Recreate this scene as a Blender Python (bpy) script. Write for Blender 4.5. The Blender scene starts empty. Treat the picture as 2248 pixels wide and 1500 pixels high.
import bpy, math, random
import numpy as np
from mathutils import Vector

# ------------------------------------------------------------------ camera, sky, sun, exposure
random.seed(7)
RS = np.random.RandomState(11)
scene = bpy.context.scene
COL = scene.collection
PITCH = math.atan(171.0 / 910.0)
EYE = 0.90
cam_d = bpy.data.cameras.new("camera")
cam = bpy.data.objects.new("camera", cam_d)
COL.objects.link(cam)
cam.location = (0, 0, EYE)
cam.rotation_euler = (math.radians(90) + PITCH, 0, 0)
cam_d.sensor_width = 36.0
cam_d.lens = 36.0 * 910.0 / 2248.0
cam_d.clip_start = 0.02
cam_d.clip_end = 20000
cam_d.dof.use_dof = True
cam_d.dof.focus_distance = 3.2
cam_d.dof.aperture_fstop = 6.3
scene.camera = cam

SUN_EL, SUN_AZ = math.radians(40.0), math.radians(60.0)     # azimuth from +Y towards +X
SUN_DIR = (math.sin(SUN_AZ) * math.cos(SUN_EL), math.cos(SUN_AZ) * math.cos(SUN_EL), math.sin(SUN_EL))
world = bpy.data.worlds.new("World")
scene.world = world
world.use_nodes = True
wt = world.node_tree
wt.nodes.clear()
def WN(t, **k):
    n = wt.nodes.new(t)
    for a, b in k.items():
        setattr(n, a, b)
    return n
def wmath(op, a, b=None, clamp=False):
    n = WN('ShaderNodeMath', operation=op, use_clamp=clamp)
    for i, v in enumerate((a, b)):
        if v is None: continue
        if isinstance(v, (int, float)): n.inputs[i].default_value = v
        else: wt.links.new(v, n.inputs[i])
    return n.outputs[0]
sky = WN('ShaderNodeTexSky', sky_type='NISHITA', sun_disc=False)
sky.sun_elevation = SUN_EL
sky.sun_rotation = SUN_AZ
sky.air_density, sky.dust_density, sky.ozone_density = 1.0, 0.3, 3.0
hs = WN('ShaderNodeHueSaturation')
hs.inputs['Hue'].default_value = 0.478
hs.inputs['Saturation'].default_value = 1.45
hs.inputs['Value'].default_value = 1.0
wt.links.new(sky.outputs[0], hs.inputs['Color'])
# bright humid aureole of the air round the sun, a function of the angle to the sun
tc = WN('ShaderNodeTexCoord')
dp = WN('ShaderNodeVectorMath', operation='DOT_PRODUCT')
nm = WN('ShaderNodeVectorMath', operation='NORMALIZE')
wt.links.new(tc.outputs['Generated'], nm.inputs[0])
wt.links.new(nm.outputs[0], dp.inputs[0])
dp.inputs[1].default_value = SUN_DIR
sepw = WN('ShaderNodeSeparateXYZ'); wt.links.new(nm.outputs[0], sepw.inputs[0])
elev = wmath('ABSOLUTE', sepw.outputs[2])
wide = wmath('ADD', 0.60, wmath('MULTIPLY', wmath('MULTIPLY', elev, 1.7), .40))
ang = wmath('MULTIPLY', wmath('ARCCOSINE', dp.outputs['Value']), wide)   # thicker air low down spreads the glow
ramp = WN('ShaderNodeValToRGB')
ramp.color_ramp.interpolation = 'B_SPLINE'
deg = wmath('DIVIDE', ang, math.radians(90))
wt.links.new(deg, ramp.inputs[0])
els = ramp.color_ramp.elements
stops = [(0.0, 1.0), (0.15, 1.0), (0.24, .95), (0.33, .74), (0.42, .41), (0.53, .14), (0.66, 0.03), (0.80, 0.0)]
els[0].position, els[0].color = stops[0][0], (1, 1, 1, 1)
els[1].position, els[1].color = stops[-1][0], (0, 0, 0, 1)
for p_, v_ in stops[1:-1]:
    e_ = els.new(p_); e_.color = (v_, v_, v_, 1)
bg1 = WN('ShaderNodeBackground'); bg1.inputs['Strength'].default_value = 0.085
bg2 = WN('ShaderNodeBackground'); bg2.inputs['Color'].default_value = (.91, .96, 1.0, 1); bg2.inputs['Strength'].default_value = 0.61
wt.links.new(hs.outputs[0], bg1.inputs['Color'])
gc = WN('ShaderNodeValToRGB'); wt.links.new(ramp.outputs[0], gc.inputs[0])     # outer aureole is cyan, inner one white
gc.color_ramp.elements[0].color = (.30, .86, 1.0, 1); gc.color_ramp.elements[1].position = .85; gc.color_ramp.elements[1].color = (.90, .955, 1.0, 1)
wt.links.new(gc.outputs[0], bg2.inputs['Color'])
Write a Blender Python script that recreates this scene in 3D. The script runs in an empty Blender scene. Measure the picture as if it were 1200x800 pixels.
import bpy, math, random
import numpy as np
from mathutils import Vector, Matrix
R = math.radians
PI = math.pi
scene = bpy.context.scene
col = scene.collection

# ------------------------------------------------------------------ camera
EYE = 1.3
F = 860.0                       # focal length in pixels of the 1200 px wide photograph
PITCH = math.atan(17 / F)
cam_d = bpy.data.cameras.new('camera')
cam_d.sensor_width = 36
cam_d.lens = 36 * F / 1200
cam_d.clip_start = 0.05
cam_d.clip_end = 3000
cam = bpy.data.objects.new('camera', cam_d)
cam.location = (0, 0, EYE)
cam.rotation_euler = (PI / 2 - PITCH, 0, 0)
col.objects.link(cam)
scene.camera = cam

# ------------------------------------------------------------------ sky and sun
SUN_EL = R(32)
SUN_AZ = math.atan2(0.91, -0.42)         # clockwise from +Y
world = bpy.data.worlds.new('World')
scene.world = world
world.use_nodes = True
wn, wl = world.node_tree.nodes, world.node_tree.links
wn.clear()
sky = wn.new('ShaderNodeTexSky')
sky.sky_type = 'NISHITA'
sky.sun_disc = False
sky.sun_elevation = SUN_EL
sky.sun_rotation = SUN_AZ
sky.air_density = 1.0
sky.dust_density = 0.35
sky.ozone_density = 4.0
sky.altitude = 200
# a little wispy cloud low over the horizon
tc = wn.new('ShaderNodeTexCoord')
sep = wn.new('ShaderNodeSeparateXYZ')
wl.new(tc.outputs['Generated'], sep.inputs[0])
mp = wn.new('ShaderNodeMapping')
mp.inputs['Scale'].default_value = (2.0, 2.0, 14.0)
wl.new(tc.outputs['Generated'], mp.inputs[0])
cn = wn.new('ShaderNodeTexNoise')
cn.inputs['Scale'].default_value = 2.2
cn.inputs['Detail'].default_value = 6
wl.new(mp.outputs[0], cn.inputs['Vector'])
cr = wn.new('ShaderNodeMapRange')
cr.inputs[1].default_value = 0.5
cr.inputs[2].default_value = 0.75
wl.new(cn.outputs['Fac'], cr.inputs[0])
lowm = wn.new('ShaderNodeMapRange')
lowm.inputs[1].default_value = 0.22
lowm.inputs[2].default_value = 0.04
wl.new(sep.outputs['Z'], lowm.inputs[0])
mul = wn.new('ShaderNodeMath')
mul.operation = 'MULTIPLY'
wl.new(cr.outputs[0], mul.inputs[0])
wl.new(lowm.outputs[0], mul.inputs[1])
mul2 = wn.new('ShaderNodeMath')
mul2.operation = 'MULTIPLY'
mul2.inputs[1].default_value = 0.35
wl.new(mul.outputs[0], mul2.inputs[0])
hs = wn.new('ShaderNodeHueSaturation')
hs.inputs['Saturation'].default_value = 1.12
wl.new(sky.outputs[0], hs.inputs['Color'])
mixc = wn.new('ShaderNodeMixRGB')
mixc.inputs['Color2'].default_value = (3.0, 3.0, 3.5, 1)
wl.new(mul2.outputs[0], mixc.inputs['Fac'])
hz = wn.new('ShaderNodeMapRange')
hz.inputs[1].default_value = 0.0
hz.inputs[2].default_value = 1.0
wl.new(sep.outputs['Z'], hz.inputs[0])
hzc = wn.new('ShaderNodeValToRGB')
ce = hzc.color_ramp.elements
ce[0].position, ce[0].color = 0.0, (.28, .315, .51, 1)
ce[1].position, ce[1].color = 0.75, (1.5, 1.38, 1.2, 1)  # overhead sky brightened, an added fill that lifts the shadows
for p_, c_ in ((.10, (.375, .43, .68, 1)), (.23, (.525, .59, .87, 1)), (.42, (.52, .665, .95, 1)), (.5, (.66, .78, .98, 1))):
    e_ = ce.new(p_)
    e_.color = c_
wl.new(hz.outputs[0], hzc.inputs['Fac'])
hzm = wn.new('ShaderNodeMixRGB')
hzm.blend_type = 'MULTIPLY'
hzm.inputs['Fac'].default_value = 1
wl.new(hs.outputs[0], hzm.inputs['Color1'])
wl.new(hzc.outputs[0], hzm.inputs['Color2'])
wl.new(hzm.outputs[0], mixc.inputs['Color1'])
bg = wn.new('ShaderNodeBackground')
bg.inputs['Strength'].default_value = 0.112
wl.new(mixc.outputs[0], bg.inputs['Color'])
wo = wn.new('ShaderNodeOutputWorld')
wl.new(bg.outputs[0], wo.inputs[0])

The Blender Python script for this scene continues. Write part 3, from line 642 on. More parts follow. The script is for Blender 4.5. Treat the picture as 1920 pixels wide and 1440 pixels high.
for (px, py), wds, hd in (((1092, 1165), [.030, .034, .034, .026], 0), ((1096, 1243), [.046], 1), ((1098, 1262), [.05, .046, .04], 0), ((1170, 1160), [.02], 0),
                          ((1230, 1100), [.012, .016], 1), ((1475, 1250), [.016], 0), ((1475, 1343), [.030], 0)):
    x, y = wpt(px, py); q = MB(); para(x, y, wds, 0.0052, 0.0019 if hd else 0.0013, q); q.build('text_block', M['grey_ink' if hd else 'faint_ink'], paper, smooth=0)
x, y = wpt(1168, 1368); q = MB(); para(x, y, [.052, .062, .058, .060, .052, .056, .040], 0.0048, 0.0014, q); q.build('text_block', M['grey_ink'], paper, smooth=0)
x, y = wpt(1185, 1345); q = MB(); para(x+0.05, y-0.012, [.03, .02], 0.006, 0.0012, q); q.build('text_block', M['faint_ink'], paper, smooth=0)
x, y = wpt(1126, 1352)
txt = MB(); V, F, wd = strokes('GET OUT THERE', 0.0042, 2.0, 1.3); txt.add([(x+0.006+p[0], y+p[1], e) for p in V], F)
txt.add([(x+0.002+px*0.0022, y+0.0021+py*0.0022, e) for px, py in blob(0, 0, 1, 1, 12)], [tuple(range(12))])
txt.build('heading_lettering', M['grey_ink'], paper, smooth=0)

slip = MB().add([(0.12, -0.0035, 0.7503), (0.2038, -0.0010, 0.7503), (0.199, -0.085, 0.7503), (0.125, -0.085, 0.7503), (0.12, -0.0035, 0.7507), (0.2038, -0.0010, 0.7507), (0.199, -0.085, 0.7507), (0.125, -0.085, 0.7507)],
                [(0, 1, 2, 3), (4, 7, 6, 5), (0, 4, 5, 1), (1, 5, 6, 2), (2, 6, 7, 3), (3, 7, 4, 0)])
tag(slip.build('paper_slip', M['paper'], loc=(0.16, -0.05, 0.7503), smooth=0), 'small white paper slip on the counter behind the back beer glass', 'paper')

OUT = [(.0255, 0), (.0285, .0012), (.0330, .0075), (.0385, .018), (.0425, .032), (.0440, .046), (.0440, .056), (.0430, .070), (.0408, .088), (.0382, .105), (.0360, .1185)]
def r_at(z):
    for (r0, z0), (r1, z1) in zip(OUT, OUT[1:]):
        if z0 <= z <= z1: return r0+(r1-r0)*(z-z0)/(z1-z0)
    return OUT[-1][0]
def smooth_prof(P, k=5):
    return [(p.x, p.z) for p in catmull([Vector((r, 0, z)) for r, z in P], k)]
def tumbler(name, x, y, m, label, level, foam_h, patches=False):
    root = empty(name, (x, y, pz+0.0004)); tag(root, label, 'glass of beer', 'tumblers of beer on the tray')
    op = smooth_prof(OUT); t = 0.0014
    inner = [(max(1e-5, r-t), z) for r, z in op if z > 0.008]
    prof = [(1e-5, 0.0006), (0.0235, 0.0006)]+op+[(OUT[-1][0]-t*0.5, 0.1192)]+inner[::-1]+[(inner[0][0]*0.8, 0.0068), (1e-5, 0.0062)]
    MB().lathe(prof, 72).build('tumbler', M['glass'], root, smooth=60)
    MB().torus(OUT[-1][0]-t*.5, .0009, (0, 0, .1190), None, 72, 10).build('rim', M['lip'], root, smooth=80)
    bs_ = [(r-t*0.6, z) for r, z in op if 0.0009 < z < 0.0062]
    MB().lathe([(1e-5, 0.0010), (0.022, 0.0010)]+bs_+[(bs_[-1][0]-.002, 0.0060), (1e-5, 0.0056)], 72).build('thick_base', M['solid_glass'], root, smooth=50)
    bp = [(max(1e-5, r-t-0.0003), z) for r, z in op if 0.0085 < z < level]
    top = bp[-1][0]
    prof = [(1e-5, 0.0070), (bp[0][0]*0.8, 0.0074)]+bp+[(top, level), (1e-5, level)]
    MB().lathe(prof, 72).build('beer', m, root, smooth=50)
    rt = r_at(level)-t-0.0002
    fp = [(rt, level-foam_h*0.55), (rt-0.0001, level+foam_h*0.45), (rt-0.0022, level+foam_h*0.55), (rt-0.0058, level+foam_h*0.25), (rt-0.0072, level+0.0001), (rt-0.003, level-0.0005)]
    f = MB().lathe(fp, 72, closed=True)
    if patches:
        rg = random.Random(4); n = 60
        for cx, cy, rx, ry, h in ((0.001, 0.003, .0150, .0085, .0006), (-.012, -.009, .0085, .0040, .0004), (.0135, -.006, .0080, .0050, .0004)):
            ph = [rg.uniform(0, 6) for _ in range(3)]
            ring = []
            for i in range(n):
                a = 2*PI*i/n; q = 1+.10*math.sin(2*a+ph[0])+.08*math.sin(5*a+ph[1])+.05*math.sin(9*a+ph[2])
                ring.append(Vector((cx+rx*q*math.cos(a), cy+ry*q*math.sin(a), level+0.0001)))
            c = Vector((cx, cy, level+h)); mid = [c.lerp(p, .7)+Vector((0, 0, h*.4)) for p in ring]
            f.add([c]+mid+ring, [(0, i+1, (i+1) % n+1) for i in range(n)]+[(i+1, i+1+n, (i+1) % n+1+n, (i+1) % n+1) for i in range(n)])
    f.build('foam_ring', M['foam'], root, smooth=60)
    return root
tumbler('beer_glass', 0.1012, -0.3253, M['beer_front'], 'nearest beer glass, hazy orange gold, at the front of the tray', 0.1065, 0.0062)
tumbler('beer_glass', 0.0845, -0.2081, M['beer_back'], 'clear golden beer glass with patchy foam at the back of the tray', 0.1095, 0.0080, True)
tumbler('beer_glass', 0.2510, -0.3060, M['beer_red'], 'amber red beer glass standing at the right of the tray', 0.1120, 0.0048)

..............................

#### Problem to work on
Beginning with the line that contains "The Blender Python" and ending with the line that contains "beer glass', 'paper')", repeat exactly those lines and no others.

#### Result for this task
The Blender Python script for this scene continues. Write part 3, from line 642 on. More parts follow. The script is for Blender 4.5. Treat the picture as 1920 pixels wide and 1440 pixels high.
for (px, py), wds, hd in (((1092, 1165), [.030, .034, .034, .026], 0), ((1096, 1243), [.046], 1), ((1098, 1262), [.05, .046, .04], 0), ((1170, 1160), [.02], 0),
                          ((1230, 1100), [.012, .016], 1), ((1475, 1250), [.016], 0), ((1475, 1343), [.030], 0)):
    x, y = wpt(px, py); q = MB(); para(x, y, wds, 0.0052, 0.0019 if hd else 0.0013, q); q.build('text_block', M['grey_ink' if hd else 'faint_ink'], paper, smooth=0)
x, y = wpt(1168, 1368); q = MB(); para(x, y, [.052, .062, .058, .060, .052, .056, .040], 0.0048, 0.0014, q); q.build('text_block', M['grey_ink'], paper, smooth=0)
x, y = wpt(1185, 1345); q = MB(); para(x+0.05, y-0.012, [.03, .02], 0.006, 0.0012, q); q.build('text_block', M['faint_ink'], paper, smooth=0)
x, y = wpt(1126, 1352)
txt = MB(); V, F, wd = strokes('GET OUT THERE', 0.0042, 2.0, 1.3); txt.add([(x+0.006+p[0], y+p[1], e) for p in V], F)
txt.add([(x+0.002+px*0.0022, y+0.0021+py*0.0022, e) for px, py in blob(0, 0, 1, 1, 12)], [tuple(range(12))])
txt.build('heading_lettering', M['grey_ink'], paper, smooth=0)

slip = MB().add([(0.12, -0.0035, 0.7503), (0.2038, -0.0010, 0.7503), (0.199, -0.085, 0.7503), (0.125, -0.085, 0.7503), (0.12, -0.0035, 0.7507), (0.2038, -0.0010, 0.7507), (0.199, -0.085, 0.7507), (0.125, -0.085, 0.7507)],
                [(0, 1, 2, 3), (4, 7, 6, 5), (0, 4, 5, 1), (1, 5, 6, 2), (2, 6, 7, 3), (3, 7, 4, 0)])
tag(slip.build('paper_slip', M['paper'], loc=(0.16, -0.05, 0.7503), smooth=0), 'small white paper slip on the counter behind the back beer glass', 'paper')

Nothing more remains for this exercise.